Lockheed Martin’s McCandless Lunar Lander.
Credit: Lockheed Martin

A newly issued User’s Guide details the McCandless Lunar Lander.

Lockheed Martin’s commercial lunar mission services is explained in the guide describing the lander configuration, payload capabilities and interfaces, landing site options, testing and facilities, and mission operations.

In addition to standard capabilities described, the lander can be customized to mission-specific needs.

The McCandless Lunar Lander draws from Lockheed Martin’s experience developing, testing, and/or operating dozens of planetary spacecraft in collaboration with NASA and the Jet Propulsion Laboratory.

Astronaut Bruce McCandless
Credit: NASA

Named after astronaut Bruce McCandless

The McCandless Lunar Lander is named in honor of astronaut Bruce McCandless II who passed away in December 2017. He is well known for flying the Manned Maneuvering Unit (MMU) jetpack in the world’s first untethered spacewalk on STS-41B and for helping deploy the Hubble Space Telescope on STS-31.

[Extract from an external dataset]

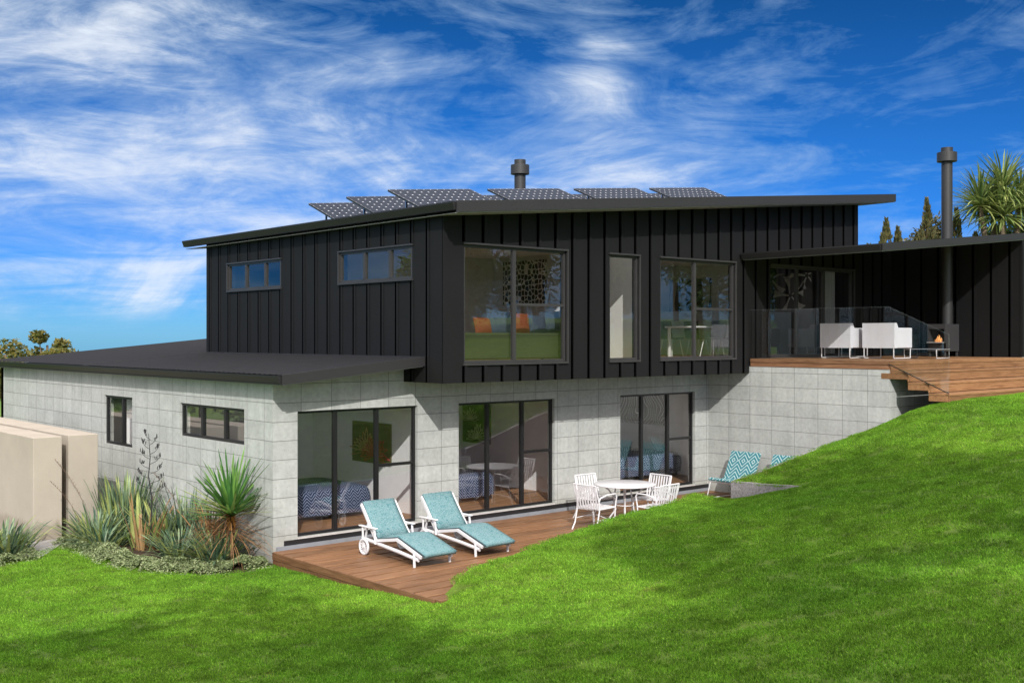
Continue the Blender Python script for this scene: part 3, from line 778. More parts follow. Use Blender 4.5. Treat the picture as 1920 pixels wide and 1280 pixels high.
# retaining block and hidden retaining wall behind the lawn edge
b1 = MB()
top = [(12.60, .745), (11.9, .76), (11.1, .80), (10.6, .84)]
for (ya, za), (yb, zb) in zip(top, top[1:]):
    b1.hexa([(16.26,yb,-.3),(16.36,yb,-.3),(16.36,ya,-.3),(16.26,ya,-.3),(16.26,yb,zb),(16.36,yb,zb),(16.36,ya,za),(16.26,ya,za)])
pl = [(x, interp(EU, x), gu(x, interp(EU, x))) for x in (16.36, 17, 17.6, 18.3, 19, 19.7, 20.34)]
for p, q in zip(pl, pl[1:]):
    b1.hexa([(p[0],p[1],-.3),(q[0],q[1],-.3),(q[0],q[1]+.1,-.3),(p[0],p[1]+.1,-.3),(p[0],p[1],p[2]-.01),(q[0],q[1],q[2]-.01),(q[0],q[1]+.1,q[2]-.02),(p[0],p[1]+.1,p[2]-.02)])
b1 = b1.build('retaining_wall', M['agg'], None, (16.3, 12.5, -.2))
tag(b1, 'low speckled concrete retaining wall end poking out of the lawn bank', 'retaining wall')
b2 = MB()
pl = [(x, interp(EP, x), gz(x, interp(EP, x))) for x in (9.3, 9.7, 10.2, 10.94, 11.8, 12.67, 13.6, 14.5, 15.4, 16.3)]
for p, q in zip(pl, pl[1:]):
    b2.hexa([(p[0],p[1]-.06,-.5),(q[0],q[1]-.06,-.5),(q[0],q[1]+.01,-.5),(p[0],p[1]+.01,-.5),(p[0],p[1]-.06,p[2]-.02),(q[0],q[1]-.06,q[2]-.02),(q[0],q[1]+.01,q[2]-.02),(p[0],p[1]+.01,p[2]-.02)])
b2.hexa([(16.23,12.5,-.5),(16.31,12.5,-.5),(16.31,13.5,-.5),(16.23,13.5,-.5),(16.23,12.5,.39),(16.31,12.5,.39),(16.31,13.5,.39),(16.23,13.5,.39)])
b2 = b2.build('deck_edge_kerb', M['agg'], None, (12.7, 12.9, -.2))
tag(b2, 'low concrete kerb holding the lawn back along the deck front', 'kerb')

# ------------------------------------------------------------------ solar panels
def make_panel():
    t = thing('solar_panel', '', 'solar panel', (0, 0, 0))
    ln, wd, tilt = 1.16, 1.99, radians(23)
    c_, s_ = cos(tilt), sin(tilt)
    p = MB(); p.add([(0, 0, 0), (wd, 0, 0), (wd, ln, 0), (0, ln, 0)], [(0, 1, 2, 3)])
    o = p.build('cell_sheet', M['solar'], t, world=False, recalc=False)
    sl = math.atan(SL)
    o.rotation_euler = (tilt, -sl, 0); o.location = (0, -ln*c_, -ln*s_)
    fq = MB()
    for a, b_ in (((0, 0), (wd, 0)), ((wd, 0), (wd, ln)), ((wd, ln), (0, ln)), ((0, ln), (0, 0))): fq.bar((*a, -.018), (*b_, -.018), .03, .036)
    o2 = fq.build('panel_frame', M['alud'], t, world=False); o2.rotation_euler = o.rotation_euler; o2.location = o.location
    st = MB()
    for x in (.35, wd-.35):
        st = MB(); zz = x*SL; st.bar((x, -.03, zz-.03), (x, -.03, zz-.50), .035, .035); st.bar((x, -ln*c_, zz-.50), (x, 0, zz-.50), .035, .035)
        st.build('stand', M['alu'], t, world=False)
    return t
M['alud'] = simple('dark anodised frame', (.05, .06, .07), .4, .6)
pan = make_panel(); first = True
rowl = ['nearest the eave', 'in the middle row', 'in the back row']; coll = ['at the low end of the roof', 'second from the low end', 'third from the low end', 'at the high end of the roof']
for j, y in enumerate((17.5, 18.94, 20.38)):
    for i, x in enumerate((12.22, 14.68, 17.14, 19.6)):
        o = pan if first else dup(pan); first = False
        o.location = (x, y, 6.135 + SL*(x-12.2)); o['group'] = 'solar panels on the main roof'
        o['label'] = 'tilted dark solar panel %s, %s' % (rowl[j], coll[i])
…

McCandless joined the astronaut corps during the Apollo program in 1966. He supported the Apollo program in Mission Control as a capsule communicator for the historic Apollo 11 launch and moonwalk. After retiring from NASA in 1990, he joined Lockheed Martin, working for more than two decades with the aerospace firm.

Credit: Lockheed Martin

Cargo transport

From science instruments to exploratory rovers to resource extraction experiments, the McCandless Lunar Lander can transport up to 772 pounds (350 kilograms) of cargo to the surface of the Moon and provide up to 400 Watts of power to operate on the lunar landscape.

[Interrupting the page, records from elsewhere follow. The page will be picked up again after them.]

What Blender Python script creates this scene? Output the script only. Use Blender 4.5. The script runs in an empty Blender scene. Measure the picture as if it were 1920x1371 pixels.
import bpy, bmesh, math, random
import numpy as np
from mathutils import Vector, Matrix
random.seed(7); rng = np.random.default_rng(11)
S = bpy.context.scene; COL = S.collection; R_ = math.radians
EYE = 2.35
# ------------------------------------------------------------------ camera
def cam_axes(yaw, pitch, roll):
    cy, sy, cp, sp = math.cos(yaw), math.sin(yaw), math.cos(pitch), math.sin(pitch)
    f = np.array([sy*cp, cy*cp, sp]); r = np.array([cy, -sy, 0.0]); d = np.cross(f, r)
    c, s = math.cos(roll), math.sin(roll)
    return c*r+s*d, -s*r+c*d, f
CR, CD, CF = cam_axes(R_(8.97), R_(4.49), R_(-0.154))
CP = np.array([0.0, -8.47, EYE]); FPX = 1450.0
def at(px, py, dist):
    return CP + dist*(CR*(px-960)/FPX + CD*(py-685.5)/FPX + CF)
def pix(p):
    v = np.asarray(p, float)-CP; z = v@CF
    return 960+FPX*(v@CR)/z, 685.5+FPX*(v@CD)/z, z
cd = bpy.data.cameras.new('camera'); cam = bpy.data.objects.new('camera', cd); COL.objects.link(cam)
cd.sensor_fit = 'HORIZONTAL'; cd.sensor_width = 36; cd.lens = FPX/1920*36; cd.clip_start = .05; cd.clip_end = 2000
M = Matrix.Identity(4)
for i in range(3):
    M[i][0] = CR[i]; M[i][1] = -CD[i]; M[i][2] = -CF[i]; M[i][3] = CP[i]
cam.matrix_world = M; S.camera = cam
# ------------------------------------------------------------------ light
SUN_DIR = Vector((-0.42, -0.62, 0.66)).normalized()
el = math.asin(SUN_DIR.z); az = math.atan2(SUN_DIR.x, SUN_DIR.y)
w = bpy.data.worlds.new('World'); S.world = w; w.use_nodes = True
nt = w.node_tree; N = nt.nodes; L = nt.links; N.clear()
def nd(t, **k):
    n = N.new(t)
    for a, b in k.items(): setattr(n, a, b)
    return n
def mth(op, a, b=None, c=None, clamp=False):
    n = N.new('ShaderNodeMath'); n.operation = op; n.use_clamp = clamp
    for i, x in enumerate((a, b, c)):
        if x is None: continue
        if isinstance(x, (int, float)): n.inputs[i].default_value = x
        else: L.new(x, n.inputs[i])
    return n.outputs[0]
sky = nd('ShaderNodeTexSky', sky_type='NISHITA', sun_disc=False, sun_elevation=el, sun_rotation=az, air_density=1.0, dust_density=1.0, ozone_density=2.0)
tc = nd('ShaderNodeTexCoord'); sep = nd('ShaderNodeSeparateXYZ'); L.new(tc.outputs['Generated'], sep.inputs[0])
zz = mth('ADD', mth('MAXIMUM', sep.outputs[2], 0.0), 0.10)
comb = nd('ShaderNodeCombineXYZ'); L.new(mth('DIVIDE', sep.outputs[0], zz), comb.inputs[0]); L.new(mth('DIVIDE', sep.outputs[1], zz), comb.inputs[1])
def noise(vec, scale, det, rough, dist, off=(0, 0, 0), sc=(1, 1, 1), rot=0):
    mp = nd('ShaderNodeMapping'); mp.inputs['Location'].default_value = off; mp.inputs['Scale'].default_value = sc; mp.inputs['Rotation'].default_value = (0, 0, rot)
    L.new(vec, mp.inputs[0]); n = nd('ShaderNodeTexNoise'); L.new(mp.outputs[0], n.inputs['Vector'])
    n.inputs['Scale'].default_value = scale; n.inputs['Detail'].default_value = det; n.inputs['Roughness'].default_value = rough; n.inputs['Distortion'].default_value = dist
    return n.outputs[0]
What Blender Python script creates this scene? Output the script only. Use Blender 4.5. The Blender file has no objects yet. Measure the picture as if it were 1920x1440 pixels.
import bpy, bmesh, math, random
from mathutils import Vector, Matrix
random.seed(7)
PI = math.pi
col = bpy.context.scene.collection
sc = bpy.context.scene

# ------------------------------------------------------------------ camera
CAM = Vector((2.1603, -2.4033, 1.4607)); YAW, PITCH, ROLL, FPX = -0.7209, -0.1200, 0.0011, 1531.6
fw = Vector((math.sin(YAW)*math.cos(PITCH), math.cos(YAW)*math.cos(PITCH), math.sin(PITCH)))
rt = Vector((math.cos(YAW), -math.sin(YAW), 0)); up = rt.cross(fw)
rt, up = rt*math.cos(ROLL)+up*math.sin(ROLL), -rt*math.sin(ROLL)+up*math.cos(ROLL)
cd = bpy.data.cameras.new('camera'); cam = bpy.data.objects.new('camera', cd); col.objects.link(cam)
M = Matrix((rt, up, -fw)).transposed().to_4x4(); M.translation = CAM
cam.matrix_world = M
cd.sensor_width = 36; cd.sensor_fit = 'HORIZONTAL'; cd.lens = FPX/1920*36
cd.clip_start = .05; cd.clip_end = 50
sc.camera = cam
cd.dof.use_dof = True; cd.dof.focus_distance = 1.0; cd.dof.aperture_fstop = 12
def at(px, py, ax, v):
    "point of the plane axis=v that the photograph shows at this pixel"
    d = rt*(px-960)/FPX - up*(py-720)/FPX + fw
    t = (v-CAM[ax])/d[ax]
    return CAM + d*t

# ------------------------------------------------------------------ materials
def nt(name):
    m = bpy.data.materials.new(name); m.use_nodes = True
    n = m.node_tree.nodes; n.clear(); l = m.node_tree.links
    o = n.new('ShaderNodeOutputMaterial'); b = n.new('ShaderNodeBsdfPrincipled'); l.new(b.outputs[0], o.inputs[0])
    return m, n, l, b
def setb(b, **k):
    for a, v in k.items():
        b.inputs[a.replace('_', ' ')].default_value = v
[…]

The McCandless hardware design, flight and ground software, and operations concept are adapted from Lockheed Martin’s current generation of NASA planetary spacecraft, such as the InSight Mars lander, OSIRIS-REx asteroid sample return mission, and upcoming Lucy mission to the Trojan asteroids.

For example, the avionics, propulsion, and landing gear are closely derived from equivalent systems on InSight.

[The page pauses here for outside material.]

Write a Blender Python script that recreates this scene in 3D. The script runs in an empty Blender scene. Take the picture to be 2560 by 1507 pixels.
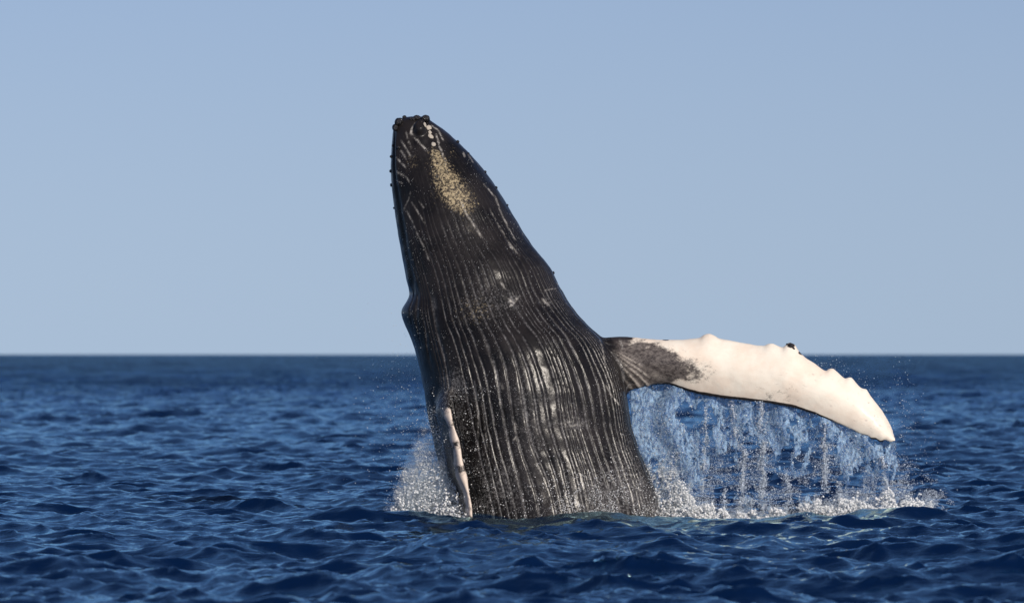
import bpy, math
import numpy as np
from mathutils import Vector
from mathutils.bvhtree import BVHTree

scene = bpy.context.scene
R = math.radians

# ------------------------------------------------------------------ camera
F_PX = 14222.0            # focal length in pixels of the 2560 px wide photograph (200 mm on 36 mm)
DIST = F_PX / 170.0       # camera to whale, metres
CAM_H = 2.4               # eye height above the sea (boat deck)

cam_data = bpy.data.cameras.new("camera")
cam = bpy.data.objects.new("camera", cam_data)
scene.collection.objects.link(cam)
cam.location = (0.0, -DIST, CAM_H)
cam.rotation_euler = (R(90) + math.atan(131.5 / F_PX), 0, 0)
cam_data.sensor_width = 36.0
cam_data.lens = 200.0
cam_data.clip_start = 1.0
cam_data.clip_end = 60000.0
cam_data.dof.use_dof = True
cam_data.dof.focus_distance = DIST - 0.8
cam_data.dof.aperture_fstop = 2.4
scene.camera = cam

# ------------------------------------------------------------------ sky and sun
SUN_ELEV, SUN_AZ = 25.0, 25.0      # azimuth: degrees to the right of straight behind the camera
world = bpy.data.worlds.new("World")
scene.world = world
world.use_nodes = True
nt = world.node_tree
nt.nodes.clear()
w_out = nt.nodes.new("ShaderNodeOutputWorld")
w_bg = nt.nodes.new("ShaderNodeBackground")
w_sky = nt.nodes.new("ShaderNodeTexSky")
w_sky.sky_type = 'NISHITA'
w_sky.sun_disc = False
w_sky.sun_elevation = R(SUN_ELEV)
w_sky.sun_rotation = R(180.0 - SUN_AZ)
w_sky.altitude = 0.0
w_sky.air_density = 0.9
w_sky.dust_density = 0.2
w_sky.ozone_density = 4.0
w_bg.inputs["Strength"].default_value = 0.0755
# sea air evens the sky out towards the horizon: elevation is eased as sqrt(z^2 + c^2)
w_tc = nt.nodes.new("ShaderNodeTexCoord")
w_sep = nt.nodes.new("ShaderNodeSeparateXYZ"); w_com = nt.nodes.new("ShaderNodeCombineXYZ")
w_sq = nt.nodes.new("ShaderNodeMath"); w_sq.operation = 'MULTIPLY_ADD'; w_sq.inputs[2].default_value = 0.075 ** 2
w_rt = nt.nodes.new("ShaderNodeMath"); w_rt.operation = 'SQRT'
nt.links.new(w_tc.outputs["Generated"], w_sep.inputs[0])
nt.links.new(w_sep.outputs[0], w_com.inputs[0]); nt.links.new(w_sep.outputs[1], w_com.inputs[1])
nt.links.new(w_sep.outputs[2], w_sq.inputs[0]); nt.links.new(w_sep.outputs[2], w_sq.inputs[1])
nt.links.new(w_sq.outputs[0], w_rt.inputs[0]); nt.links.new(w_rt.outputs[0], w_com.inputs[2])
nt.links.new(w_com.outputs[0], w_sky.inputs["Vector"])
w_bal = nt.nodes.new("ShaderNodeMix")          # the photograph's cool white balance, one even tint
w_bal.data_type, w_bal.blend_type = 'RGBA', 'MULTIPLY'
w_bal.inputs[0].default_value = 1.0
w_bal.inputs[7].default_value = (1.09, 0.925, 0.995, 1.0)
nt.links.new(w_sky.outputs[0], w_bal.inputs[6])
nt.links.new(w_bal.outputs[2], w_bg.inputs["Color"])
nt.links.new(w_bg.outputs[0], w_out.inputs["Surface"])

sun_data = bpy.data.lights.new("sun", 'SUN')
sun_data.energy = 4.2
sun_data.angle = R(0.53)
sun_data.color = (1.0, 0.91, 0.80)
sun = bpy.data.objects.new("sun", sun_data)
scene.collection.objects.link(sun)
sdir = Vector((math.sin(R(SUN_AZ)) * math.cos(R(SUN_ELEV)),
               -math.cos(R(SUN_AZ)) * math.cos(R(SUN_ELEV)), math.sin(R(SUN_ELEV))))
sun.location = sdir * 60
sun.rotation_euler = sdir.to_track_quat('Z', 'Y').to_euler()

scene.view_settings.view_transform = 'Standard'
scene.view_settings.look = 'None'
scene.view_settings.exposure = 0.0
scene.view_settings.gamma = 1.0
scene.view_settings.use_curve_mapping = False
scene.render.engine = 'CYCLES'
scene.cycles.max_bounces = 10
scene.cycles.transmission_bounces = 8
scene.cycles.glossy_bounces = 4
scene.cycles.diffuse_bounces = 3
scene.cycles.volume_bounces = 2
scene.cycles.caustics_reflective = False
scene.cycles.caustics_refractive = False
scene.cycles.sample_clamp_indirect = 6.0

# ------------------------------------------------------------------ helpers
rng = np.random.default_rng(11)
K = 2560.0 / 2519.0

def W(xd, yd, y=0.0):
    """world point at depth y for a point measured on the photograph"""
    d = DIST + np.asarray(y, float)
    return ((np.asarray(xd, float) * K - 1280.0) / F_PX * d, y,
            CAM_H - (np.asarray(yd, float) * K - 885.0) / F_PX * d)

def WX(xd, y=0.0): return W(xd, 0, y)[0]
def WZ(yd, y=0.0): return W(0, yd, y)[2]

def smooth(a, b, x):
    t = np.clip((np.asarray(x, float) - a) / (b - a), 0, 1)
    return t * t * (3 - 2 * t)

_tab = rng.random(65536)
def vnoise(p, seed=0):
    """smooth value noise in 0..1 on an (n,3) array"""
    p = np.asarray(p, float)
    i = np.floor(p).astype(np.int64)
    f = p - i
    f = f * f * (3 - 2 * f)
    out = np.zeros(len(p))
    for dx in (0, 1):
        for dy in (0, 1):
            for dz in (0, 1):
                h = ((i[:, 0] + dx) * 73856093) ^ ((i[:, 1] + dy) * 19349663) ^ ((i[:, 2] + dz) * 83492791) ^ (seed * 2654435)
                v = _tab[(h ^ (h >> 13)) & 65535]
                wx = f[:, 0] if dx else 1 - f[:, 0]
                wy = f[:, 1] if dy else 1 - f[:, 1]
                wz = f[:, 2] if dz else 1 - f[:, 2]
                out += v * wx * wy * wz
    return out

def fbm(p, seed=0, octaves=4, gain=0.5):
    p = np.asarray(p, float)
    a, s, t = 1.0, 0.0, 0.0
    for o in range(octaves):
        s = s + a * vnoise(p * 2 ** o, seed + o)
        t += a
        a *= gain
    return s / t

def link(o, parent=None):
    scene.collection.objects.link(o)
    if parent is not None:
        o.parent = parent
    return o

def mesh_from(name, verts, faces, mat=None, smooth_shade=True):
    """verts (n,3), faces (m,k) with constant k"""
    verts = np.ascontiguousarray(verts, dtype=np.float32)
    faces = np.ascontiguousarray(faces, dtype=np.int32)
    me = bpy.data.meshes.new(name)
    m, k = faces.shape
    me.vertices.add(len(verts))
    me.vertices.foreach_set("co", verts.ravel())
    me.loops.add(m * k)
    me.loops.foreach_set("vertex_index", faces.ravel())
    me.polygons.add(m)
    me.polygons.foreach_set("loop_start", np.arange(0, m * k, k, dtype=np.int32))
    me.update(calc_edges=True)
    me.validate()
    if smooth_shade:
        me.polygons.foreach_set("use_smooth", np.ones(len(me.polygons), dtype=bool))
    if mat:
        me.materials.append(mat)
    return me

def grid_faces(nr, nc, closed=False):
    r = np.arange(nr - 1)[:, None]
    c = np.arange(nc if closed else nc - 1)[None, :]
    c2 = (c + 1) % nc
    return np.stack([r * nc + c, r * nc + c2, (r + 1) * nc + c2, (r + 1) * nc + c], -1).reshape(-1, 4)

def attr(me, name, data):
    a = me.attributes.new(name, 'FLOAT', 'POINT')
    a.data.foreach_set("value", np.ascontiguousarray(data, dtype=np.float32))

class NT:
    """small node-tree builder"""
    def __init__(self, name):
        self.mat = bpy.data.materials.new(name)
        self.mat.use_nodes = True
        self.t = self.mat.node_tree
        self.t.nodes.clear()
        self.out = self.t.nodes.new("ShaderNodeOutputMaterial")
    def n(self, kind, **kw):
        nd = self.t.nodes.new(kind)
        for k, v in kw.items():
            setattr(nd, k, v)
        return nd
    def put(self, sock, v):
        if isinstance(v, bpy.types.NodeSocket):
            self.t.links.new(v, sock)
        elif v is not None:
            sock.default_value = v
    def math(self, op, a, b=None, c=None, clamp=False):
        nd = self.n("ShaderNodeMath", operation=op, use_clamp=clamp)
        self.put(nd.inputs[0], a)
        if b is not None: self.put(nd.inputs[1], b)
        if c is not None: self.put(nd.inputs[2], c)
        return nd.outputs[0]
    def ramp(self, x, lo, hi, a=0.0, b=1.0):
        nd = self.n("ShaderNodeMapRange", interpolation_type='SMOOTHSTEP')
        self.put(nd.inputs[0], x); self.put(nd.inputs[1], lo); self.put(nd.inputs[2], hi)
        self.put(nd.inputs[3], a); self.put(nd.inputs[4], b)
        return nd.outputs[0]
    def mix(self, f, a, b):
        nd = self.n("ShaderNodeMix", data_type='RGBA')
        self.put(nd.inputs[0], f); self.put(nd.inputs[6], a); self.put(nd.inputs[7], b)
        return nd.outputs[2]
    def noise(self, vec, scale, detail=3.0, rough=0.5):
        nd = self.n("ShaderNodeTexNoise")
        if vec is not None: self.put(nd.inputs["Vector"], vec)
        nd.inputs["Scale"].default_value = scale
        nd.inputs["Detail"].default_value = detail
        nd.inputs["Roughness"].default_value = rough
        return nd.outputs["Fac"]
    def attr(self, name, kind='GEOMETRY'):
        nd = self.n("ShaderNodeAttribute", attribute_name=name, attribute_type=kind)
        return nd.outputs["Fac"]
    def coords(self, scale=(1, 1, 1), rot=(0, 0, 0)):
        tc = self.n("ShaderNodeTexCoord")
        mp = self.n("ShaderNodeMapping")
        mp.inputs["Scale"].default_value = scale
        mp.inputs["Rotation"].default_value = rot
        self.t.links.new(tc.outputs["Object"], mp.inputs["Vector"])
        return mp.outputs[0]
    def bump(self, h, strength, dist, normal=None):
        nd = self.n("ShaderNodeBump")
        nd.inputs["Strength"].default_value = strength
        nd.inputs["Distance"].default_value = dist
        self.put(nd.inputs["Height"], h)
        if normal is not None: self.put(nd.inputs["Normal"], normal)
        return nd.outputs[0]
    def principled(self, **kw):
        nd = self.n("ShaderNodeBsdfPrincipled")
        for k, v in kw.items():
            self.put(nd.inputs[k.replace("_", " ")], v)
        self.t.links.new(nd.outputs[0], self.out.inputs["Surface"])
        return nd
C4 = lambda r, g, b: (r, g, b, 1.0)

# ------------------------------------------------------------------ sea
def wave_tile(n, size, peak, spread_iso, tail, seed, lo=0.0, kmax=None):
    """one tile of wind sea from a directional spectrum: height and horizontal pull, unit rms height"""
    g = np.random.default_rng(seed)
    k1 = 2 * np.pi * np.fft.fftfreq(n, size / n)
    kx, ky = np.meshgrid(k1, k1, indexing='xy')
    k = np.hypot(kx, ky); k[0, 0] = 1
    kp = 2 * np.pi / peak
    S = np.exp(-1.2 * (kp / k) ** 2) * k ** (-tail)
    S *= spread_iso + (1 - spread_iso) * (ky / k) ** 4
    S[k < lo] = 0
    if kmax: S *= np.exp(-(k / kmax) ** 2)
    S[0, 0] = 0
    H = np.sqrt(S) * (g.standard_normal((n, n)) + 1j * g.standard_normal((n, n)))
    h = np.fft.ifft2(H).real
    dx = np.fft.ifft2(-1j * kx / k * H).real
    dy = np.fft.ifft2(-1j * ky / k * H).real
    s = h.std()
    return h / s, dx / s, dy / s

def tile_sample(tile, size, x, y, ang):
    n = tile[0].shape[0]
    c, s = math.cos(ang), math.sin(ang)
    u = (x * c - y * s) / size * n
    v = (x * s + y * c) / size * n
    iu = np.floor(u).astype(np.int64); iv = np.floor(v).astype(np.int64)
    fu = (u - iu); fv = (v - iv)
    i0, i1, j0, j1 = iu % n, (iu + 1) % n, iv % n, (iv + 1) % n
    out = [t[j0, i0] * (1 - fu) * (1 - fv) + t[j0, i1] * fu * (1 - fv) + t[j1, i0] * (1 - fu) * fv + t[j1, i1] * fu * fv for t in tile]
    h, dx, dy = out
    return h, dx * c + dy * s, -dx * s + dy * c

SEA_WIND = wave_tile(2048, 80.0, 3.0, 0.14, 3.85, 5)
SEA_SWELL = wave_tile(512, 420.0, 13.0, 0.08, 4.2, 8)
A_WIND, A_SWELL, CHOP = 0.065, 0.10, -0.95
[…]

McCandless lander can transport and deploy small to medium class lunar rovers using deployment hardware provided by the customer or by Lockheed Martin.
Credit: Lockheed Martin

Moon operations

Lockheed Martin’s Deep Space Exploration Mission Operations group will operate

McCandless missions from the Mission Support Area (MSA) in the Denver, Colorado facility.

Customers who will perform complex near-real time operations with frequent commanding through the lander, such as operating robotic arms or rovers, may consider locating an operations center at the Lockheed Martin facility for maximum efficiency, the User Guide explains.